> Stated goal
Out of the lines in this data, how many include "high"? Give the number and nothing else.

=====

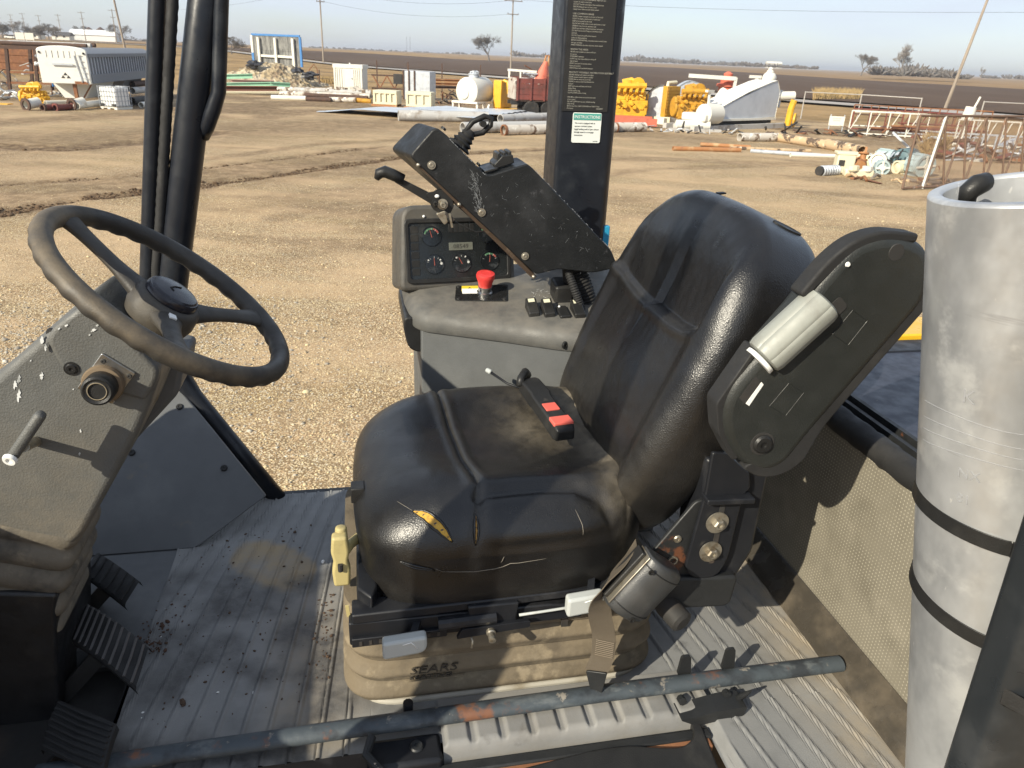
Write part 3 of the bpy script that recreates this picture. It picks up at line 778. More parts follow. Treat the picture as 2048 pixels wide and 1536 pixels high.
# dirt mound with rubble
MOUND = mat('mound_rubble', (.33, .26, .16), .95, layers=[((.45, .38, .27), 'cell', 2.2, .6, .75), ((.18, .13, .085), 'noise', 1.2, .5, .65)], bumps=[('voronoi', 2.5, .25, 1)])
mc = atY(545, 165, 78); b = MB(); G = []
for i in range(60):
    row = []
    for j in range(24):
        u, v = i / 59 * 2 - 1, j / 23 * 2 - 1
        h = max(0, 1 - abs(u) ** 2.2) * max(0, 1 - v * v) * 2.0 * (1 - .35 * sst(.0, 1, u))
        x, y = mc.x + u * 4.9 + v * .6, mc.y + v * 3.5
        row.append((x, y, h * (1 + .25 * fbm(x, y, .5, 3)) + .3 * fbm(x, y, 1.6, 3) * (h > .1) - .1))
    G.append(row)
b.grid(np.array(G)); o = b.build('rubble_mound', MOUND, smooth=180); tag(o, 'pale rubble and dirt mound in front of the billboard', 'mound', kind='stuff')
TARP = mat('dark_sheeting', (.035, .037, .045), .5)
for i, (px, py, s, lb) in enumerate([(508, 128, .9, 'dark rubble lump on the mound under the billboard'), (595, 140, .7, 'dark crumpled sheeting on the right of the mound'), (617, 151, 1.0, 'largest dark crumpled sheeting at the right foot of the mound')]):
    b = MB(); b.ball((0, 0, 0), (s, s * .7, s * .6), 14, 10); b.v = [tuple(Vector(p) * (1 + 1.0 * mnoise.noise(Vector(p) * 2.6 + Vector((i * 9, 0, 0))))) for p in b.v]
    o = b.build('crumpled_sheeting', TARP, smooth=20); o.scale = (.72, .72, .55); o.location = atY(px, py, 76) ; tag(o, lb, 'sheeting', 'dark lumps on the mound')
MB().tube([atY(622, 160, 78), atY(618, 140, 78), atY(628, 128, 78), atY(634, 138, 78), atY(636, 158, 78)], .05, 5).build('bent_rod', RUST); tag(bpy.data.objects['bent_rod'], 'thin rusty rod bent into a loop beside the mound', 'rod')

# stack of beams left
def beam_thing(a, b, w, h, m, label, grp, name='steel_beam'):
    a, b = Vector(a), Vector(b); d = b - a
    o = MB(); o.bar((0, 0, h / 2 - .02), d + Vector((0, 0, h / 2 - .02)), w, .05); o.bar((0, 0, -h / 2 + .02), d + Vector((0, 0, -h / 2 + .02)), w, .05); o.bar((0, 0, 0), d, .05, h)
    o = o.build(name, m); o.location = a; return tag(o, label, 'beam', grp)
for i, (x0, y0, x1, y1, Y, w, h, m, lb) in enumerate([
    (425, 154, 505, 152, 63, .3, .34, GREEN, 'topmost mint green beam of the stack by the mound'), (462, 163, 548, 165, 62, .3, .32, mat('pinkish_primer', (.42, .26, .21), .8), 'pinkish brown beam in the stack by the mound'),
    (415, 170, 560, 168, 61, .3, .3, GREEN, 'long mint green beam under the pinkish one'), (540, 168, 580, 170, 61, .3, .3, GREEN, 'short mint green beam at the right end of the stack'),
    (400, 178, 556, 179, 60, .5, .48, mat('brown_primer', (.17, .075, .05), .85), 'dark brown beam low in the stack by the mound'), (400, 184, 560, 184.5, 58.5, .3, .12, CREAM, 'pale timber under the beam stack')]):
    beam_thing(atY(x0, y0, Y), atY(x1, y1, Y + .6), w, h, m, lb, 'beams stacked by the mound')

# stack of flaking pipes in the middle
for i, (x0, y0, x1, y1, Y, r_, m, lb) in enumerate([
    (543, 195, 612, 197, 55.5, .17, WHITE, 'white front pipe of the pipe stack left of the cream boxes'), (612, 198, 662, 199.5, 55.4, .15, DARKRUST, 'rusty pipe joined to the front white pipe'), (660, 199, 712, 200, 55.6, .17, MOTTLE, 'flaking pale pipe at the front right of the stack'),
    (710, 200, 742, 203, 55.7, .16, DYEL, 'ochre pipe end at the right of the stack'), (560, 187, 740, 193, 57, .19, MOTTLE, 'long mottled pipe in the middle of the stack'), (590, 180, 742, 187, 58.5, .19, GREYP, 'grey pipe high in the stack'),
    (555, 178, 660, 181, 60, .17, MOTTLE, 'mottled pipe at the back of the stack'), (610, 190, 735, 196, 56.3, .15, DARKRUST, 'dark rusty pipe between the pale ones in the stack')]):
    pipe_thing(atY(x0, y0, Y), atY(x1, y1, Y), r_, m, lb, grp='pipes stacked by the cream boxes')
b = MB(); r = random.Random(3)
for k in range(60): b.box(*(lambda p, s: (tuple(p - Vector((s, s, s))), tuple(p + Vector((s * 1.5, s, s)))))(atY(r.uniform(560, 745), r.uniform(176, 188), r.uniform(57, 61)), r.uniform(.04, .12)))
tag(b.build('pipe_fittings', MOTTLE), 'small pale fittings lying on the pipe stack', 'fittings', kind='stuff')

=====

> Exercise solution
2